Монастырский крест

М
АННОТАЦИЯ ОТ РЕДАКТОРА

«Монастырский крест» — родовое имя большой семьи. И история о том, каково было нести этот крест сквозь советскую действительность. О том, как он цеплялся за декорации эпохи, мешал идти, выпирал в стороны и привлекал внимание. Но не был брошен, разве что спрятан в конце концов — на память.

Противостояние внутренней веры и демонстративного безверия включается на первой странице: жанр произведения, «советская сага», обозначен самим автором. И это не только о календарных рамках книги, действие которой охватывает куда больший период.
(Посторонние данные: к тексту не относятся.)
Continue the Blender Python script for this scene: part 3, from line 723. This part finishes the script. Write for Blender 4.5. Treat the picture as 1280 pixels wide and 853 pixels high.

Однако именно эти вроде бы мирные десятилетия равнодушно-«протокольно» рубят ветви фамильного дерева, пережившего, казалось бы, более страшные события вместе со всем народом: геноцид, гражданскую, региональную и мировую войны.

Характерное для автора смешение времен — он вытаскивает их, как бочонки лото из красного мешочка, — удивительно логично ложится на сегодняшние дни, которые буквально цитируют события, происходившие в стране ровно сто лет назад: они тоже присутствуют на страницах книги. Как любовь и верность, доносы и предательства — настоящая жизнь реальных людей.

А люди в ней именно реальные. «Монастырский крест» — еще одна часть атласа личной семейной истории автора, четвертая книга «Александрапольской (уже) тетралогии». Ее роднят с предыдущими не только родственные связи героев и крепко заваренные принципы отношения к миру и обществу жителей города Александрополя, которые невозможно вытравить ни ссылкой, ни смертью детей, ни угрозой собственной гибели. Это еще и основополагающая роль женщины. Женщина становится основательницей рода, предопределяет жизненные пути детей, ложится в землю за тех из них, кого не смогла похоронить, и принимает на себя все последствия мужского выбора. И даже если она не может или не хочет подхватить крест упавшего близкого человека, в ее силах почистить его и завернуть в чистое и мягкое. Сохранить.

И это внимательное отношение к родным рассказывает о прошлом порой не меньше, чем письма и фотографии. Потому что позволяет восстановить уничтоженные лица на снимках, ненаписанные строки, вырванные из книги страницы и никогда не произнесенные вслух слова. Тем более что за реальными документами часто стоит смерть: черные доносы и извещения о выбывших адресатах тоже пишутся на белой бумаге. И на такой же бумаге рождаются под пытками признания в несовершенных грехах, хотя вместо них хотелось сочинить письмо маме.

Но на ней же можно написать и жизнь, посвятив книгу всем, кто уже никогда ее не прочтет. И линейность времени здесь действительно не имеет никакой силы.